Creating the Future with MEMS

Each of today's engineering marvels, such as airplanes, cars, computers, cell phones, skyscrapers, cruise ships, and the ISS, which many of us take for granted, are only made possible by many, many layers of almost unbelievably complicated technologies. Every year, each one of these technologies (metal-working, plastics, electronics, packaging, automation, assembly, sensors, software, etc) is slightly improved to perform better, to become more reliable, to get smaller, or to get cheaper. Nowhere, of course, has this been more evident than for integrated circuits, which has followed Moore's law (the number of transistors on a chip will double every two years with minimal rise in cost) for over 50 years.

MEMS, a subset of integrated circuit technology, has not only improved in performance, size, reliability, and cost, over the years, but also, amazingly, in functionality.
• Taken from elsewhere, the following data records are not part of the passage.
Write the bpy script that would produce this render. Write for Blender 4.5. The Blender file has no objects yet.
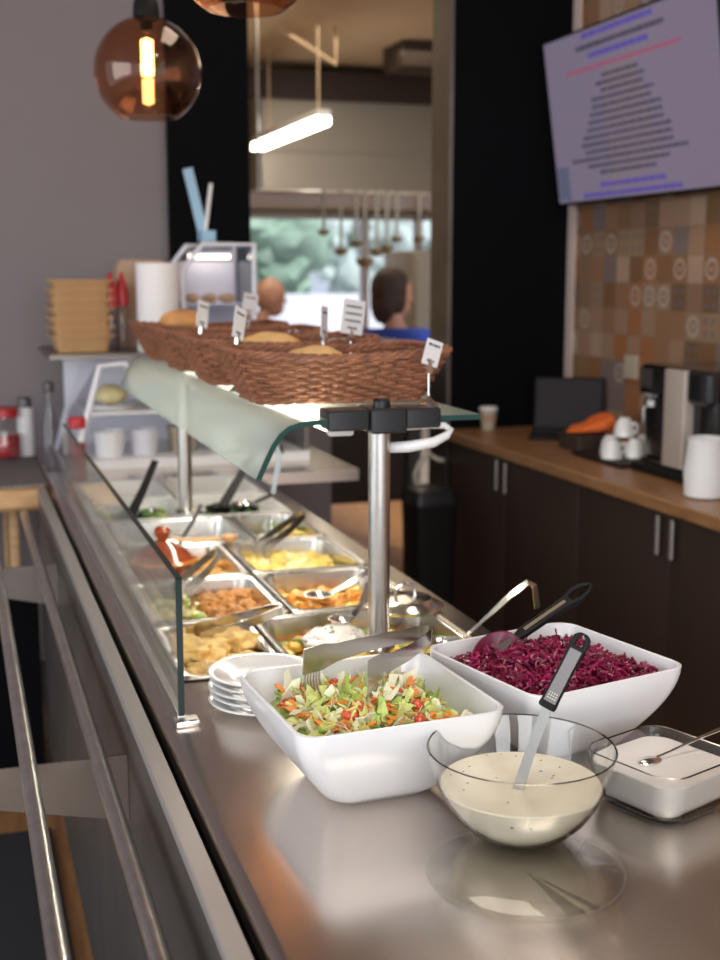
import bpy, bmesh, math, random
from mathutils import Vector, Matrix, noise
PI = math.pi
S = bpy.context.scene
COL = S.collection
rnd = random.Random(7)

# ------------------------------------------------------------------ materials
def nodes(name):
    m = bpy.data.materials.new(name); m.use_nodes = True
    nt = m.node_tree
    return m, nt, nt.nodes.get('Principled BSDF')

def mat(name, col, rough=0.5, metal=0.0, bump=0.0, bscale=60.0, var=0.0, vscale=12.0, emit=None, estr=0.0,
        trans=0.0, sss=0.0, coat=0.0, spec=None, stretch=None):
    m, nt, b = nodes(name)
    c = (*col, 1) if len(col) == 3 else col
    b.inputs['Base Color'].default_value = c
    b.inputs['Roughness'].default_value = rough
    b.inputs['Metallic'].default_value = metal
    if trans: b.inputs['Transmission Weight'].default_value = trans
    if sss:
        b.inputs['Subsurface Weight'].default_value = sss
        b.inputs['Subsurface Radius'].default_value = (0.01, 0.007, 0.005)
        b.inputs['Subsurface Scale'].default_value = 0.5
    if coat: b.inputs['Coat Weight'].default_value = coat; b.inputs['Coat Roughness'].default_value = 0.1
    if spec is not None: b.inputs['Specular IOR Level'].default_value = spec
    if emit: b.inputs['Emission Color'].default_value = (*emit, 1); b.inputs['Emission Strength'].default_value = estr
    if var or bump:
        tc = nt.nodes.new('ShaderNodeTexCoord')
        src = tc.outputs['Object']
        if stretch:
            mp = nt.nodes.new('ShaderNodeMapping'); mp.inputs['Scale'].default_value = stretch
            nt.links.new(src, mp.inputs['Vector']); src = mp.outputs['Vector']
    if var:
        n = nt.nodes.new('ShaderNodeTexNoise'); n.inputs['Scale'].default_value = vscale; n.inputs['Detail'].default_value = 4
        nt.links.new(src, n.inputs['Vector'])
        r = nt.nodes.new('ShaderNodeValToRGB')
        r.color_ramp.elements[0].position = 0.3; r.color_ramp.elements[1].position = 0.7
        r.color_ramp.elements[0].color = tuple(max(0, x * (1 - var)) for x in c[:3]) + (1,)
        r.color_ramp.elements[1].color = tuple(min(1, x * (1 + var)) for x in c[:3]) + (1,)
        nt.links.new(n.outputs['Fac'], r.inputs['Fac']); nt.links.new(r.outputs['Color'], b.inputs['Base Color'])
    if bump:
        n2 = nt.nodes.new('ShaderNodeTexNoise'); n2.inputs['Scale'].default_value = bscale; n2.inputs['Detail'].default_value = 5
        nt.links.new(src, n2.inputs['Vector'])
        bp = nt.nodes.new('ShaderNodeBump'); bp.inputs['Strength'].default_value = bump; bp.inputs['Distance'].default_value = 0.01
        nt.links.new(n2.outputs['Fac'], bp.inputs['Height']); nt.links.new(bp.outputs['Normal'], b.inputs['Normal'])
    return m

def glass(name, tint, refl=1.0, rough=0.0, ior=1.45):
    m = bpy.data.materials.new(name); m.use_nodes = True; nt = m.node_tree; nt.nodes.clear()
    o = nt.nodes.new('ShaderNodeOutputMaterial'); mx = nt.nodes.new('ShaderNodeMixShader')
    t = nt.nodes.new('ShaderNodeBsdfTransparent'); t.inputs[0].default_value = (*tint, 1)
    g = nt.nodes.new('ShaderNodeBsdfGlossy'); g.inputs['Roughness'].default_value = rough
    g.inputs['Color'].default_value = (refl, refl, refl, 1)
    # Schlick reflectance, the same for both faces of a wall of glass
    lw = nt.nodes.new('ShaderNodeLayerWeight'); lw.inputs['Blend'].default_value = .5
    p5 = nt.nodes.new('ShaderNodeMath'); p5.operation = 'POWER'; p5.inputs[1].default_value = 5.0
    f0 = ((ior - 1) / (ior + 1)) ** 2
    f = nt.nodes.new('ShaderNodeMath'); f.operation = 'MULTIPLY_ADD'; f.inputs[1].default_value = (1 - f0) * .8; f.inputs[2].default_value = f0
    nt.links.new(lw.outputs['Facing'], p5.inputs[0]); nt.links.new(p5.outputs[0], f.inputs[0])
    nt.links.new(f.outputs[0], mx.inputs[0]); nt.links.new(t.outputs[0], mx.inputs[1]); nt.links.new(g.outputs[0], mx.inputs[2])
    nt.links.new(mx.outputs[0], o.inputs[0])
    return m

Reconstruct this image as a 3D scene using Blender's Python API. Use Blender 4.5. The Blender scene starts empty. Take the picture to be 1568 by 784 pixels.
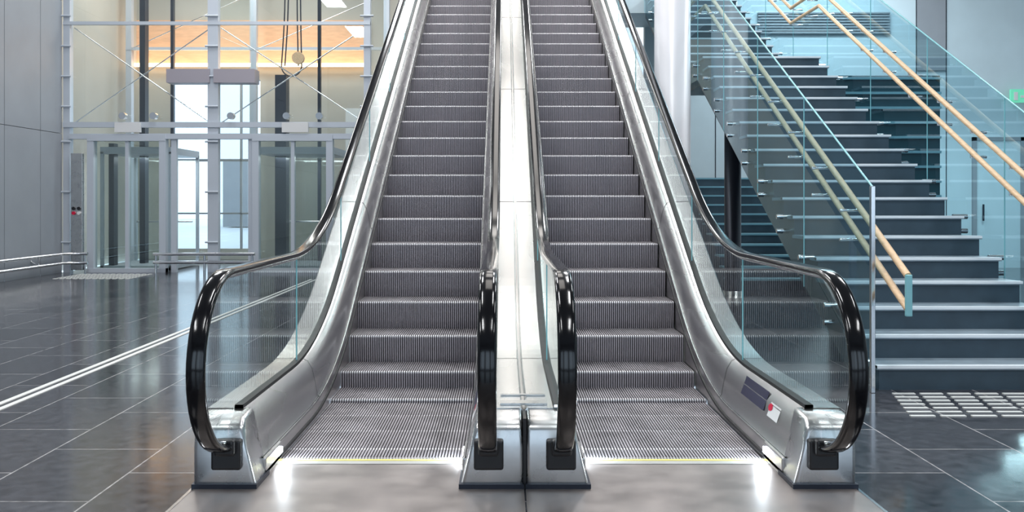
import bpy, math, bmesh
from mathutils import Vector
D=bpy.data; S=bpy.context.scene
S.view_settings.view_transform='Standard'
def link(o,p=None):
    S.collection.objects.link(o)
    if p: o.parent=p
    return o
def empty(n):
    e=D.objects.new(n,None); e.empty_display_size=.1; return link(e)
# ---------------- materials
def mat(n,col,metal=0,rough=.5,noise=0,nscale=8,stretch=(1,1,1),emit=None,es=0,bump=0,spec=.5):
    m=D.materials.new(n); m.use_nodes=True; N=m.node_tree.nodes; L=m.node_tree.links
    b=N['Principled BSDF']; b.inputs['Base Color'].default_value=(*col,1)
    b.inputs['Metallic'].default_value=metal; b.inputs['Roughness'].default_value=rough
    b.inputs['Specular IOR Level'].default_value=spec
    tc=N.new('ShaderNodeTexCoord'); mp=N.new('ShaderNodeMapping'); nz=N.new('ShaderNodeTexNoise')
    mp.inputs['Scale'].default_value=stretch; nz.inputs['Scale'].default_value=nscale
    L.new(tc.outputs['Object'],mp.inputs[0]); L.new(mp.outputs[0],nz.inputs['Vector'])
    if noise:
        r=N.new('ShaderNodeMapRange'); r.inputs[3].default_value=1-noise; r.inputs[4].default_value=1+noise
        r.inputs[1].default_value=.3; r.inputs[2].default_value=.7
        L.new(nz.outputs['Fac'],r.inputs[0])
        mx=N.new('ShaderNodeVectorMath'); mx.operation='SCALE'; mx.inputs[0].default_value=col
        L.new(r.outputs[0],mx.inputs['Scale']); L.new(mx.outputs[0],b.inputs['Base Color'])
        m2=N.new('ShaderNodeMath'); m2.operation='MULTIPLY'; m2.inputs[1].default_value=rough
        L.new(r.outputs[0],m2.inputs[0]); L.new(m2.outputs[0],b.inputs['Roughness'])
    if bump:
        bp=N.new('ShaderNodeBump'); bp.inputs['Strength'].default_value=bump; bp.inputs['Distance'].default_value=.01
        L.new(nz.outputs['Fac'],bp.inputs['Height']); L.new(bp.outputs[0],b.inputs['Normal'])
    if emit:
        b.inputs['Emission Color'].default_value=(*emit,1); b.inputs['Emission Strength'].default_value=es
    return m
def glass(n,tint,base=.06,k=.8,p=3,gc=(.9,.97,.97)):
    m=D.materials.new(n); m.use_nodes=True; N=m.node_tree.nodes; L=m.node_tree.links
    N.remove(N['Principled BSDF']); out=N['Material Output']
    t=N.new('ShaderNodeBsdfTransparent'); t.inputs[0].default_value=(*tint,1)
    g=N.new('ShaderNodeBsdfGlossy'); g.inputs['Roughness'].default_value=.01; g.inputs[0].default_value=(*gc,1)
    lw=N.new('ShaderNodeLayerWeight'); lw.inputs[0].default_value=.5
    pw=N.new('ShaderNodeMath'); pw.operation='POWER'; pw.inputs[1].default_value=p
    ma=N.new('ShaderNodeMath'); ma.operation='MULTIPLY_ADD'; ma.inputs[1].default_value=k; ma.inputs[2].default_value=base
    L.new(lw.outputs['Facing'],pw.inputs[0]); L.new(pw.outputs[0],ma.inputs[0])
    mx=N.new('ShaderNodeMixShader'); L.new(ma.outputs[0],mx.inputs[0]); L.new(t.outputs[0],mx.inputs[1]); L.new(g.outputs[0],mx.inputs[2])
    L.new(mx.outputs[0],out.inputs[0]); return m
STEEL=mat('brushed_steel',(.78,.765,.75),1,.27,.04,3,(1,.2,1))
STEELD=mat('skirt_steel',(.60,.585,.575),1,.30,.05,5)
STEELP=mat('pedestal_steel',(.60,.60,.60),1,.28,.06,9)
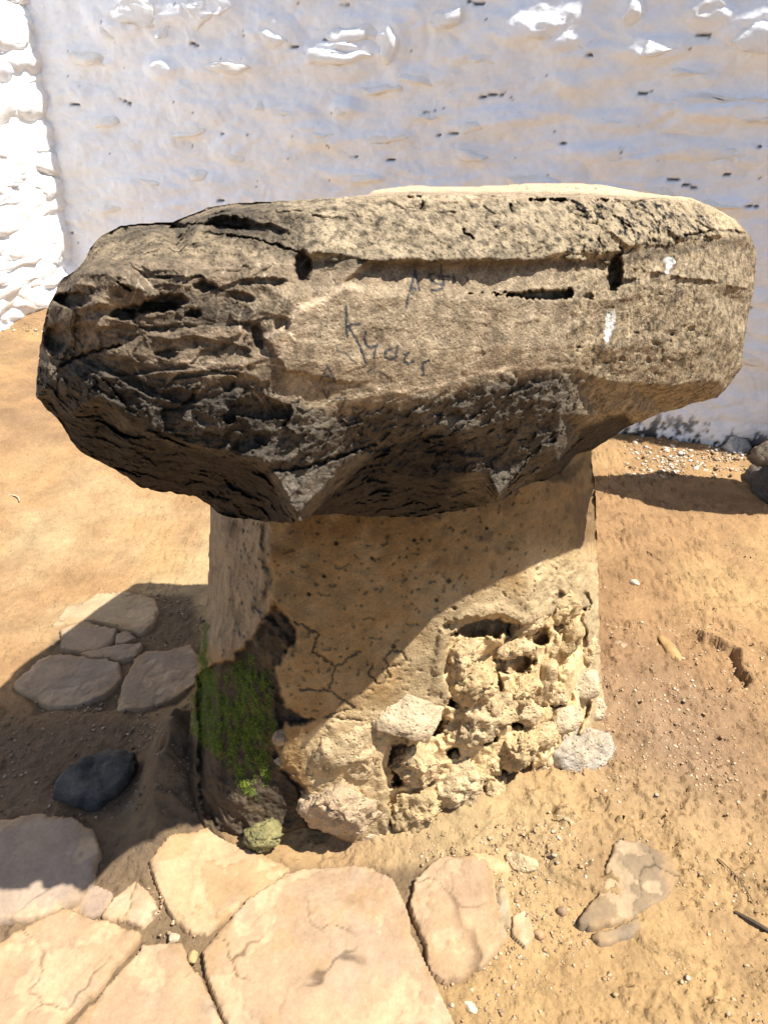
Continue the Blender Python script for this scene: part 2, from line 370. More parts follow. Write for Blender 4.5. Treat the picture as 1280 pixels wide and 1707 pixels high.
paving('G', .014, (.325, .222, .14), label='largest paving stone, wide and pinkish, in front of the pillar'); paving('H', .015, (.32, .215, .132))
for k in 'I': paving(k, .012, (.36, .265, .16))
for k in 'JKLMN': paving(k, .012, (.27, .20, .14))  # darker tone puts the slab's shade into these back stones
paving('Q', .018, (.20, .145, .09), label='grey-brown flat stone sunk in the earth')
paving('S', .014, (.20, .15, .10)); paving('T', .012, (.30, .25, .18)); paving('U', .012, (.45, .33, .20)); paving('V', .012, (.55, .38, .22))

# ------------------------------------------------------------------ lumps (stones)
import bmesh
_ico = {}
def ico(n):
    if n not in _ico:
        b = bmesh.new(); bmesh.ops.create_icosphere(b, subdivisions=n, radius=1); b.verts.ensure_lookup_table()
        _ico[n] = (np.array([v.co[:] for v in b.verts]), np.array([[v.index for v in f.verts] for f in b.faces])); b.free()
    return _ico[n]
def rock_shape(rad, seed, lvl=3, facets=9, rough=.08, crumble=0.0, boxy=0.0):
    V, Fc = ico(lvl); r = np.random.default_rng(seed); rad = np.array(rad, float); v = V.copy()
    if boxy: v = np.sign(v)*np.abs(v)**(1-boxy*.6); v /= np.maximum(np.linalg.norm(v, axis=1), 1)[:, None]**.3
    for _ in range(facets):
        n = r.normal(size=3); n /= np.linalg.norm(n); h = r.uniform(.55, .88)
        d = v@n - h; v = v - np.where(d > 0, d, 0)[:, None]*n*.92
    v = v*rad; m = rad.mean(); nn = V/np.linalg.norm(V/rad, axis=1)[:, None]; nn /= np.linalg.norm(nn, axis=1)[:, None]
    v = v + nn*(m*rough*(fbm(v/m*1.7+seed, 5, seed % 97, .6)))[:, None]
    if crumble:
        v = v + nn*(m*crumble*(.75*chips(v/m*2.4+seed, seed % 40)+.4*chips(v/m*6+seed, 7+seed % 40)+.5*fbm(v/m*5+seed, 3, seed % 83, .7)))[:, None]
    return v, Fc
def rot_xyz(a): return np.array(Matrix.Rotation(a[2], 3, 'Z') @ Matrix.Rotation(a[1], 3, 'Y') @ Matrix.Rotation(a[0], 3, 'X'))
def stone(name, loc, rad, rot, seed, mat, tone, parent=None, lvl=3, facets=9, rough=.12, crumble=0., boxy=0., tone2=None):
    v, Fc = rock_shape(rad, seed, lvl, facets, rough, crumble, boxy); w = v@rot_xyz(rot).T
    t = sstep(-.3, .3, fbm(v/np.mean(rad)*1.5+seed, 4, seed % 71)); col = mixc(np.broadcast_to(np.array(tone, float), v.shape).copy(), np.array(tone2 if tone2 is not None else np.array(tone)*.78), t)
    o = make_mesh(name, w, [Fc], mat, parent, col); o.location = loc; return o

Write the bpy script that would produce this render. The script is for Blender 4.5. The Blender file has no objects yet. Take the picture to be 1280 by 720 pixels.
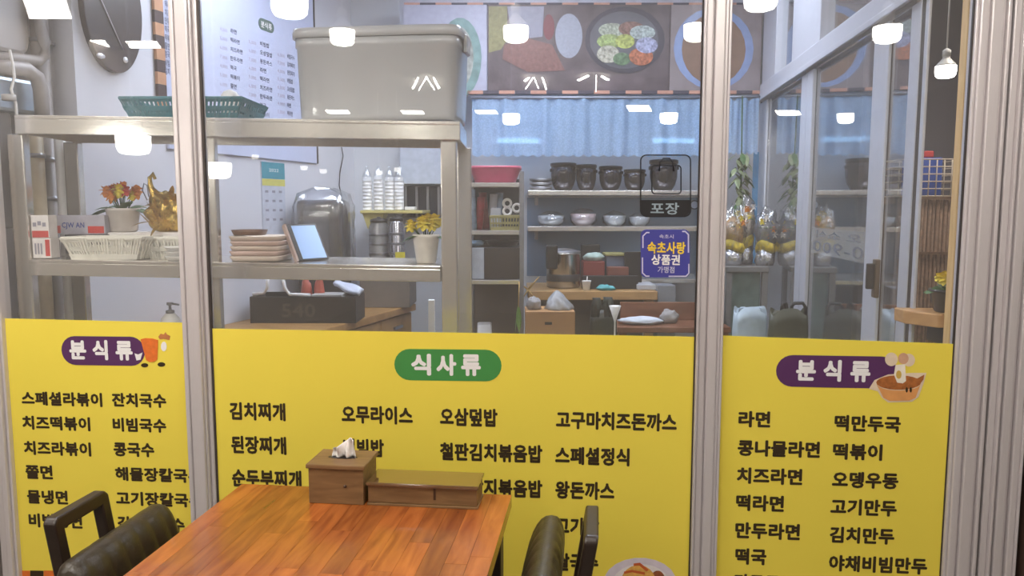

Almost every 2 years, a new MEMS product hits the market with a completely new and different functionality than previous devices. From pressure devices (1970's and 1980's), to ink jet nozzles (1990's), to accelerometers (1990's), to digital mirror displays (1990's), to microphones (2000's), to FBAR filters (2000's), to gyroscopes (2000's), to oscillators (2010's), to speakers (2010's), to ultrasonic imagers (2020's), to mention just a few. Visionaries and entrepreneurs and academic researchers have pioneered the invention, development, and commercialization of these revolutionary products. This talk will focus on the continuous introduction of new MEMS products and functionalities over the years, the visionary MEMS pioneers who made this possible, and what this portends for the future of MEMS.